_EXERCISE_: Where the string "this" occurs in the material below, report the whole line.

(Records with scene code)
>>>>
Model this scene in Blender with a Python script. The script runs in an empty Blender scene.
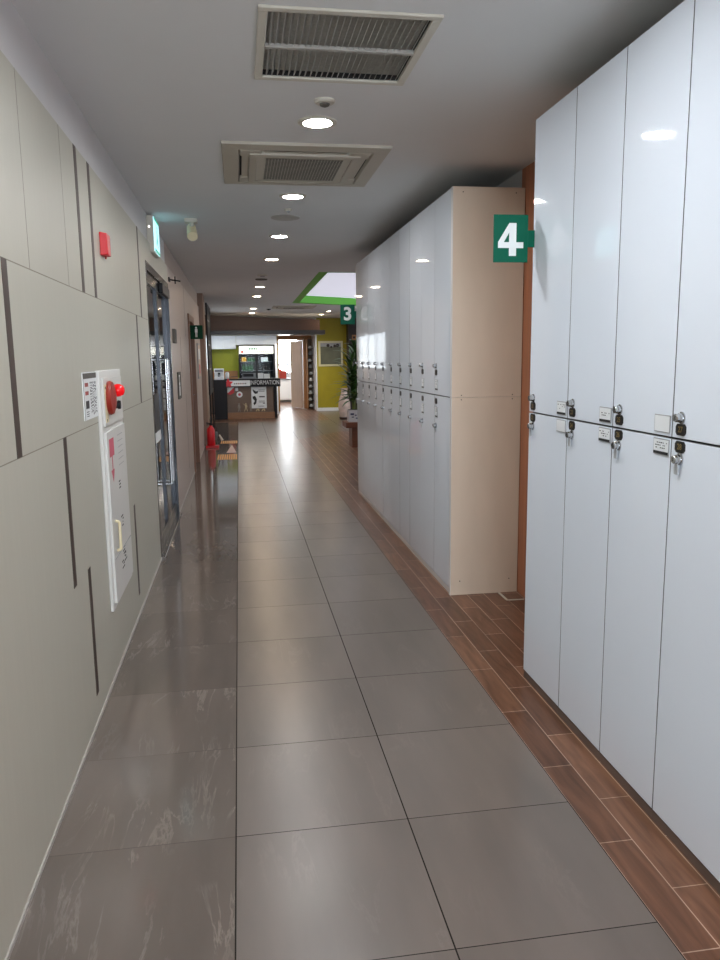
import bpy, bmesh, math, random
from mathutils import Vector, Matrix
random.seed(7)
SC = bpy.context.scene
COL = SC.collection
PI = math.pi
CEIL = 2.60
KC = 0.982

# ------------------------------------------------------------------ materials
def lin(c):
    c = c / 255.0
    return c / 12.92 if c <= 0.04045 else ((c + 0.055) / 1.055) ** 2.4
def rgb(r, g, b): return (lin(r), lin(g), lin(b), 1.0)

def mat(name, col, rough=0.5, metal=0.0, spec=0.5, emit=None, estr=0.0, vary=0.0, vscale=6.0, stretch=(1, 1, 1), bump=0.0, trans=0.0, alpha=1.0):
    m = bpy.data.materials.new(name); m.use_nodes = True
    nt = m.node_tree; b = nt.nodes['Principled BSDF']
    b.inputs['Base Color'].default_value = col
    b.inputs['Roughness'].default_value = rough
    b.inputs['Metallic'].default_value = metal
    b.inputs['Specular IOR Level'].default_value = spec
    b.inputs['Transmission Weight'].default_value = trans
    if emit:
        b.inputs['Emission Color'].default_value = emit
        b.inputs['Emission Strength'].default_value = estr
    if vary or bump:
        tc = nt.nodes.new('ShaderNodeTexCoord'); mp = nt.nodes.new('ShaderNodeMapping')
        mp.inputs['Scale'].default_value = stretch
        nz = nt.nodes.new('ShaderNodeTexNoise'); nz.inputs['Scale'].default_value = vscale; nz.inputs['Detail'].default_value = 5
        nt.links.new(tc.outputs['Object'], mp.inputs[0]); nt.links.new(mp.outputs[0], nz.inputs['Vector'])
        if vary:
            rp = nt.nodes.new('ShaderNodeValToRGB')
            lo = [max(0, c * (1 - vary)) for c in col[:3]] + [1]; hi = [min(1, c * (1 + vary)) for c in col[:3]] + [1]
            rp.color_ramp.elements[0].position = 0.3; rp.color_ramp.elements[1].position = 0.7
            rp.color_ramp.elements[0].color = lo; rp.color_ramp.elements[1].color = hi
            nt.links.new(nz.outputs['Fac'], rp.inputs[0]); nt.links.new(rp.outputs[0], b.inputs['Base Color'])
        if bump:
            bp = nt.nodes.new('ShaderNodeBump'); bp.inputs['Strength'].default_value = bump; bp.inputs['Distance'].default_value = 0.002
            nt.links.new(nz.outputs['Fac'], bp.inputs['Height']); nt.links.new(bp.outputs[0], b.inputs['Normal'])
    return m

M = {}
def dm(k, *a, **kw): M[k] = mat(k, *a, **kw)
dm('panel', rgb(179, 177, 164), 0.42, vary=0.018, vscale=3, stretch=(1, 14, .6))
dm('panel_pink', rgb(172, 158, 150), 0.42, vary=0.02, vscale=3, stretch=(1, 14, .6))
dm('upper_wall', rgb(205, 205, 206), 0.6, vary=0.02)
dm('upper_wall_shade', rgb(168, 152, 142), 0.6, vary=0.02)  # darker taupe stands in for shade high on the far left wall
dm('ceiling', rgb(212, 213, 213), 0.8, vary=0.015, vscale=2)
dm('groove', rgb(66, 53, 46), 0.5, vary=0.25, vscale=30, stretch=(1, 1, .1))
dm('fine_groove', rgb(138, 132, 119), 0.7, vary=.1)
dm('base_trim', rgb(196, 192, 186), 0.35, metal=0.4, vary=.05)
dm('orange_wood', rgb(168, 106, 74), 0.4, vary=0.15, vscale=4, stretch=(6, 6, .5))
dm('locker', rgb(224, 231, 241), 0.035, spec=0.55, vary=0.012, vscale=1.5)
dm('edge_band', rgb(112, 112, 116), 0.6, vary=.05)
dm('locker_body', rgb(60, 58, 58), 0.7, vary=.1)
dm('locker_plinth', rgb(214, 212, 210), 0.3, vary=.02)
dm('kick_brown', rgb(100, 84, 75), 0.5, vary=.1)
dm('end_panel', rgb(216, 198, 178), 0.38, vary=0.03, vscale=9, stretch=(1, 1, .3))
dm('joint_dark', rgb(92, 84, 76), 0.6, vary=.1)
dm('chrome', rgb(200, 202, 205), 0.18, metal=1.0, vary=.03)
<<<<
>>>>
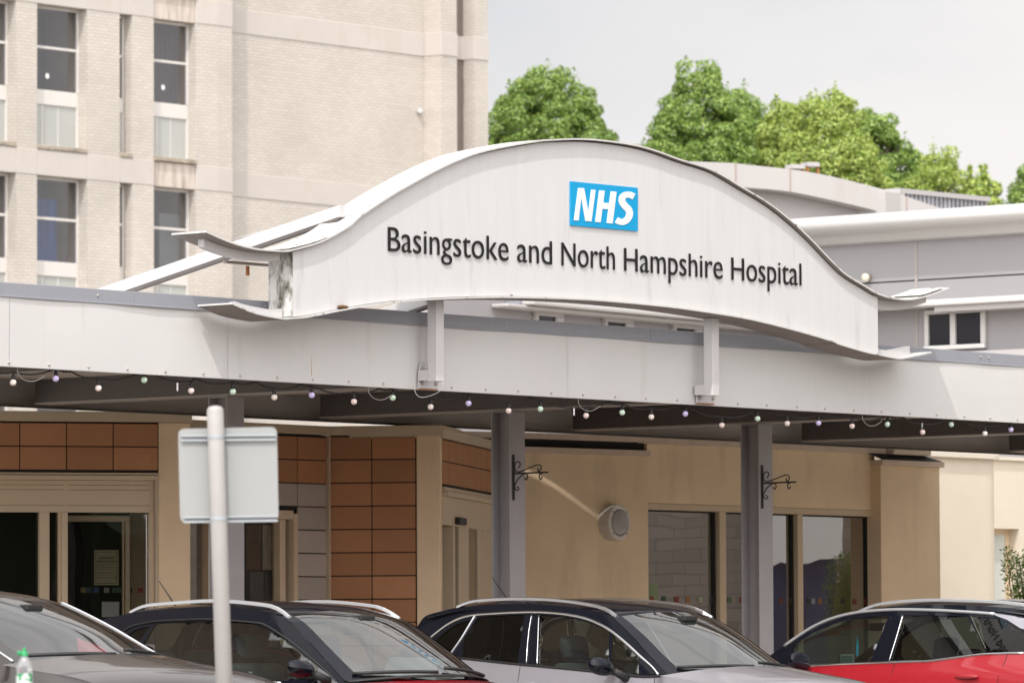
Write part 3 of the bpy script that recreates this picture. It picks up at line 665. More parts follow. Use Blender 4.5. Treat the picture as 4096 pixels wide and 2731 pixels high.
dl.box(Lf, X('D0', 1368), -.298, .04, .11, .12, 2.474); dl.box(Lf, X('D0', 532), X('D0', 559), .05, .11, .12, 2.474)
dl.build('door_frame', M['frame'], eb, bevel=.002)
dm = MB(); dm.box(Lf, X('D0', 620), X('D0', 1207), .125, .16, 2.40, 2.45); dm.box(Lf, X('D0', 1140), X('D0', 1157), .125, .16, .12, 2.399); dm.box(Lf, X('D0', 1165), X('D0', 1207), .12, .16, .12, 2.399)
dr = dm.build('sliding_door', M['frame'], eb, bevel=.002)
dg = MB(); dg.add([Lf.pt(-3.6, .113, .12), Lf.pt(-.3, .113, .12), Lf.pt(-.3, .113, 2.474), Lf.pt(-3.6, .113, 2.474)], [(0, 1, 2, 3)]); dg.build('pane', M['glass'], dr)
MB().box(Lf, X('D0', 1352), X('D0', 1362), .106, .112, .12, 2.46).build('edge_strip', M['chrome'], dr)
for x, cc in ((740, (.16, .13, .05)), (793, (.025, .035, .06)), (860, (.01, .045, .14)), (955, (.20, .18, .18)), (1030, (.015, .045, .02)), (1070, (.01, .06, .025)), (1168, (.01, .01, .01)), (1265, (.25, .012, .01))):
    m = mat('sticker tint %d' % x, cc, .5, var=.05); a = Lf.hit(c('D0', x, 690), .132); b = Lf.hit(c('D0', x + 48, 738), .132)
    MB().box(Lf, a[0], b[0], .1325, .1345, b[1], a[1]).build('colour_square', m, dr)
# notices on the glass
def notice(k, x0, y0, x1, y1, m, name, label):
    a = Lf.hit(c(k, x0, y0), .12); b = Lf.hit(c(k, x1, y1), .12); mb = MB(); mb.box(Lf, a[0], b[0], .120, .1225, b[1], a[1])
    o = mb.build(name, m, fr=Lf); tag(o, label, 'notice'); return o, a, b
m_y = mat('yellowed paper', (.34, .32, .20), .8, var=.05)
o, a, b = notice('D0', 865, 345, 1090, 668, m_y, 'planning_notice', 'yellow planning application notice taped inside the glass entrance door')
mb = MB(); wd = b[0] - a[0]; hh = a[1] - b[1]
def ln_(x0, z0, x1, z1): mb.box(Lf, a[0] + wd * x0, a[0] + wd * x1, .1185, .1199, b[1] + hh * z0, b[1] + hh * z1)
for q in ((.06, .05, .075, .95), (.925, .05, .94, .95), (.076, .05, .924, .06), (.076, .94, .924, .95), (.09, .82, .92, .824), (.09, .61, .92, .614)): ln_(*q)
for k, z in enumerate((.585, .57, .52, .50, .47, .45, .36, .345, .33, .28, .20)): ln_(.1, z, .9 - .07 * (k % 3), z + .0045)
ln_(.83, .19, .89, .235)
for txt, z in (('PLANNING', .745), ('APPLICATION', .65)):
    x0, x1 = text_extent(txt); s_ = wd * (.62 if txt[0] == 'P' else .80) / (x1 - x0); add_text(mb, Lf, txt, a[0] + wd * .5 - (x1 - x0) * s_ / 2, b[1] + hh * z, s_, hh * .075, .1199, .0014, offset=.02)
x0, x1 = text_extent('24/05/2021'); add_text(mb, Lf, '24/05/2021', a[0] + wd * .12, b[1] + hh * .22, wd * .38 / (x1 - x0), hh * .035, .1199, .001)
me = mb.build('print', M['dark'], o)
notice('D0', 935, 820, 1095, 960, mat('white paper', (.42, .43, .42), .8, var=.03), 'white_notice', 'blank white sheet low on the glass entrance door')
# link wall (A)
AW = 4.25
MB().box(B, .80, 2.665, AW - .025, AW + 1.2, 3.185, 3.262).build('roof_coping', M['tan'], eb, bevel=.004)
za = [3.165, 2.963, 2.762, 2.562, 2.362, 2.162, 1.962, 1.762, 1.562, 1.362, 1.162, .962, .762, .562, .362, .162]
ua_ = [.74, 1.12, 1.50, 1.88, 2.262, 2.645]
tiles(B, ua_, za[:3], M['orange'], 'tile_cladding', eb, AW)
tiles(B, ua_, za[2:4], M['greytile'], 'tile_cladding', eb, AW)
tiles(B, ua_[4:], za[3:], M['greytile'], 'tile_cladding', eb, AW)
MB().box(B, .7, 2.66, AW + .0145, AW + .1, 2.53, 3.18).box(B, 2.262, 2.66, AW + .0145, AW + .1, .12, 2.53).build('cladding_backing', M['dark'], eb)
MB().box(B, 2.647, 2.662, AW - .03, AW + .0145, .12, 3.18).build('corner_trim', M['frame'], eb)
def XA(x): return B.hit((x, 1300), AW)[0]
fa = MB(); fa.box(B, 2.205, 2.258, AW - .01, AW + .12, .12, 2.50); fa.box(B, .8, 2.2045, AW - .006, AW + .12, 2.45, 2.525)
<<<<
>>>>
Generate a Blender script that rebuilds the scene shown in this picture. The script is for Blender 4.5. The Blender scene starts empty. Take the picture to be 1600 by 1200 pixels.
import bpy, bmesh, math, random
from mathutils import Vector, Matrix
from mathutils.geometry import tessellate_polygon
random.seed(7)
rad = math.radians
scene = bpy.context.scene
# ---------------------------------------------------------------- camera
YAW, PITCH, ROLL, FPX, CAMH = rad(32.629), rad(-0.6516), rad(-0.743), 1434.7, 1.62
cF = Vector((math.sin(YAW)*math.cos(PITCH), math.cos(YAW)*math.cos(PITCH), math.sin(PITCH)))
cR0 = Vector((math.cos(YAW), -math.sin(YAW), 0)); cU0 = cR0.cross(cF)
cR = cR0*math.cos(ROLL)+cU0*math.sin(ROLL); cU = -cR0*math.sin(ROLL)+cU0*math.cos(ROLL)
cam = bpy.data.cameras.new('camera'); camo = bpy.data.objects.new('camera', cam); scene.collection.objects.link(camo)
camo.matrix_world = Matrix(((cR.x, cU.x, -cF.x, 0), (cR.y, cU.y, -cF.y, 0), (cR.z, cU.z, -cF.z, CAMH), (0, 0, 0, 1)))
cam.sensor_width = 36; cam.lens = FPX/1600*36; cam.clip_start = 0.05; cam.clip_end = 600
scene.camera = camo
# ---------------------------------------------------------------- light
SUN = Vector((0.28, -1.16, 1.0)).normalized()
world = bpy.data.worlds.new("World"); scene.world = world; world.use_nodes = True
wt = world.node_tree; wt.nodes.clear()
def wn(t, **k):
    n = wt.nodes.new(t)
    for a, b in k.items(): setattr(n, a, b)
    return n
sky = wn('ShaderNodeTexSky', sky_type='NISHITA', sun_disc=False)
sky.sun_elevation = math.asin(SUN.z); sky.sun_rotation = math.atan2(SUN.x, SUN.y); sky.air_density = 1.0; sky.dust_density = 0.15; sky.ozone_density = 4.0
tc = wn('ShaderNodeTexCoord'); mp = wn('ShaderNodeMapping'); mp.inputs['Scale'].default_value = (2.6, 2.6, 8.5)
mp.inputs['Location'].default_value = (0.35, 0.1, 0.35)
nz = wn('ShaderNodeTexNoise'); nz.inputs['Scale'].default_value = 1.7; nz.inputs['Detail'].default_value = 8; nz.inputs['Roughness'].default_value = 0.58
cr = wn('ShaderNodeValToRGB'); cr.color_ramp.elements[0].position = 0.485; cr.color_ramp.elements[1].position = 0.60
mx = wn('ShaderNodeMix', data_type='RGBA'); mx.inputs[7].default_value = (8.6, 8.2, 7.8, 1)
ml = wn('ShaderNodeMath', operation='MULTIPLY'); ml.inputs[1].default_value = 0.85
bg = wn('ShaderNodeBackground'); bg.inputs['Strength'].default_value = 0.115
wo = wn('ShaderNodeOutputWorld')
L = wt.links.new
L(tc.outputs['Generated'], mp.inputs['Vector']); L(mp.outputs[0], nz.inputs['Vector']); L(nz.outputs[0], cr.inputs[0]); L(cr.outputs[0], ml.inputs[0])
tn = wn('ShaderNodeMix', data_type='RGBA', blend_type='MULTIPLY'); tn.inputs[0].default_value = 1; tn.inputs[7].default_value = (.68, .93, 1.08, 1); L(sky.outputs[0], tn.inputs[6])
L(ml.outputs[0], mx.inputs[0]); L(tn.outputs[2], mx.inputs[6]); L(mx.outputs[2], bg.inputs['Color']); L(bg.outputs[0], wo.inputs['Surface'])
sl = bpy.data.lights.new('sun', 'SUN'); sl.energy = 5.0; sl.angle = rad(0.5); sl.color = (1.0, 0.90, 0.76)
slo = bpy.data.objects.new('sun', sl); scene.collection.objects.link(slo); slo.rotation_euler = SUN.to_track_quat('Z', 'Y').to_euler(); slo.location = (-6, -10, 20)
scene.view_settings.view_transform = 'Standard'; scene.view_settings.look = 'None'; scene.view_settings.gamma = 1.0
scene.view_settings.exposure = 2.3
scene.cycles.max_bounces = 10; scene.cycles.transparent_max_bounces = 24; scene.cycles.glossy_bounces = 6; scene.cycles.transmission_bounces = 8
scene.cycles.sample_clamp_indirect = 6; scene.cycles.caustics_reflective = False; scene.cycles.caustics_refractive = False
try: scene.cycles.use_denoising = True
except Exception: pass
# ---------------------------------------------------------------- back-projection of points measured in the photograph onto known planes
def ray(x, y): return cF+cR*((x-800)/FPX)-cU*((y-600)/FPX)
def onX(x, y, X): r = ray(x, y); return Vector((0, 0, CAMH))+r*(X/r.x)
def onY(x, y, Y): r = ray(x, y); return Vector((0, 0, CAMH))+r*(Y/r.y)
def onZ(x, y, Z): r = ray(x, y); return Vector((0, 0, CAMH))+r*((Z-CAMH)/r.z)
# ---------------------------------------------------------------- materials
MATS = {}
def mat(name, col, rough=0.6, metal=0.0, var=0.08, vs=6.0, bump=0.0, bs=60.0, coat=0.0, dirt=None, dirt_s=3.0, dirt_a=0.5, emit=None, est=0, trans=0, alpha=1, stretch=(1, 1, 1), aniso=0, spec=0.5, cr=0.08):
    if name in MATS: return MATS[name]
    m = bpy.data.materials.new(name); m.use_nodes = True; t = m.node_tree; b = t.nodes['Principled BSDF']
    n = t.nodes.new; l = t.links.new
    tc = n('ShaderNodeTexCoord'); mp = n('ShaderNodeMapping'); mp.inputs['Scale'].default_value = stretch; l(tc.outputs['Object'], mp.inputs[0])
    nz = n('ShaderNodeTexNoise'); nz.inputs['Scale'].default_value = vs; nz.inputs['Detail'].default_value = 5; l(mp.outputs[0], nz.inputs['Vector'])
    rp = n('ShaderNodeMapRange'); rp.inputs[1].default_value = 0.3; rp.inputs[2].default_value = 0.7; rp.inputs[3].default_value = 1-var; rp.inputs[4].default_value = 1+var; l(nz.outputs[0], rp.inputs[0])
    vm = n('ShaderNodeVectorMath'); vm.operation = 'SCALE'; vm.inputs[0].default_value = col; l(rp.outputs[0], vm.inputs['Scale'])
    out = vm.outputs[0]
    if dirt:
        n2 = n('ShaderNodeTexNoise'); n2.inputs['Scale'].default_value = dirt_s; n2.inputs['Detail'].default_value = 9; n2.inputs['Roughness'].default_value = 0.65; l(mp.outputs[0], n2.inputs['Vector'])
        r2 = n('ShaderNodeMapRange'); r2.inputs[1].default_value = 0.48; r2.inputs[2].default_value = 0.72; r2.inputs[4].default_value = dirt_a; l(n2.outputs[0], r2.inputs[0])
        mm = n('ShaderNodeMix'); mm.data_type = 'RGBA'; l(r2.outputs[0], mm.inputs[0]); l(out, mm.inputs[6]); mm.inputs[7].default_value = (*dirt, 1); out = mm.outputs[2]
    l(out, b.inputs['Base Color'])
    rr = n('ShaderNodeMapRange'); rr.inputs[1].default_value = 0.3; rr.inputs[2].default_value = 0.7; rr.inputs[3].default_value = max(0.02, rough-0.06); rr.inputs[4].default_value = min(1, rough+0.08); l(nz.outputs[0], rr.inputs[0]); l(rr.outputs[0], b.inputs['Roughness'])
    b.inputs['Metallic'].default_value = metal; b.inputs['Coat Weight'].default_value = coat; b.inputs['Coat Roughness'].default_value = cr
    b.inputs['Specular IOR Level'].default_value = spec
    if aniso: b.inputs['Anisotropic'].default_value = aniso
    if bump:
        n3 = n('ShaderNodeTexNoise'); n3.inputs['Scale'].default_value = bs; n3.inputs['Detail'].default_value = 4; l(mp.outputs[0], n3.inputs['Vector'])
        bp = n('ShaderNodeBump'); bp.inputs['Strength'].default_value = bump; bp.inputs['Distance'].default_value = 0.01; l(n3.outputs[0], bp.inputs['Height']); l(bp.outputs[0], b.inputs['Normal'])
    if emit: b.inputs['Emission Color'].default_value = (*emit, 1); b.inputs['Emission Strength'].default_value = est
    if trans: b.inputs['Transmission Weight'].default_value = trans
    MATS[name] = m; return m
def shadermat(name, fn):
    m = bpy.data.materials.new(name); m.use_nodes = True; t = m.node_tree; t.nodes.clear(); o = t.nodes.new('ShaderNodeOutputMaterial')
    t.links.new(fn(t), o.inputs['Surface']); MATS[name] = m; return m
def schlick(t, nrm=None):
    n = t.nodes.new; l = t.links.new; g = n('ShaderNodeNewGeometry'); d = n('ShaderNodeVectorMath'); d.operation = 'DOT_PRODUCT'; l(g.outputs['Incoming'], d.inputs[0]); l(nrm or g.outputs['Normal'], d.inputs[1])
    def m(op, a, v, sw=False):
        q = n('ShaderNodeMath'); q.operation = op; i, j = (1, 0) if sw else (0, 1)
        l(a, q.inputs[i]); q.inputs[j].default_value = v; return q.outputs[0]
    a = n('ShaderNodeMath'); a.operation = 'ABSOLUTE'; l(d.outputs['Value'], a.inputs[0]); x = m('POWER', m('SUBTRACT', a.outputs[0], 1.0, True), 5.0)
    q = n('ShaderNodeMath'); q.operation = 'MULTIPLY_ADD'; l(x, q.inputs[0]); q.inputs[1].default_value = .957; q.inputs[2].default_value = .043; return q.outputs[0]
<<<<
_PROBLEM SOLUTION_:
Model this scene in Blender with a Python script. The script runs in an empty Blender scene.
Write part 3 of the bpy script that recreates this picture. It picks up at line 665. More parts follow. Use Blender 4.5. Treat the picture as 4096 pixels wide and 2731 pixels high.
Generate a Blender script that rebuilds the scene shown in this picture. The script is for Blender 4.5. The Blender scene starts empty. Take the picture to be 1600 by 1200 pixels.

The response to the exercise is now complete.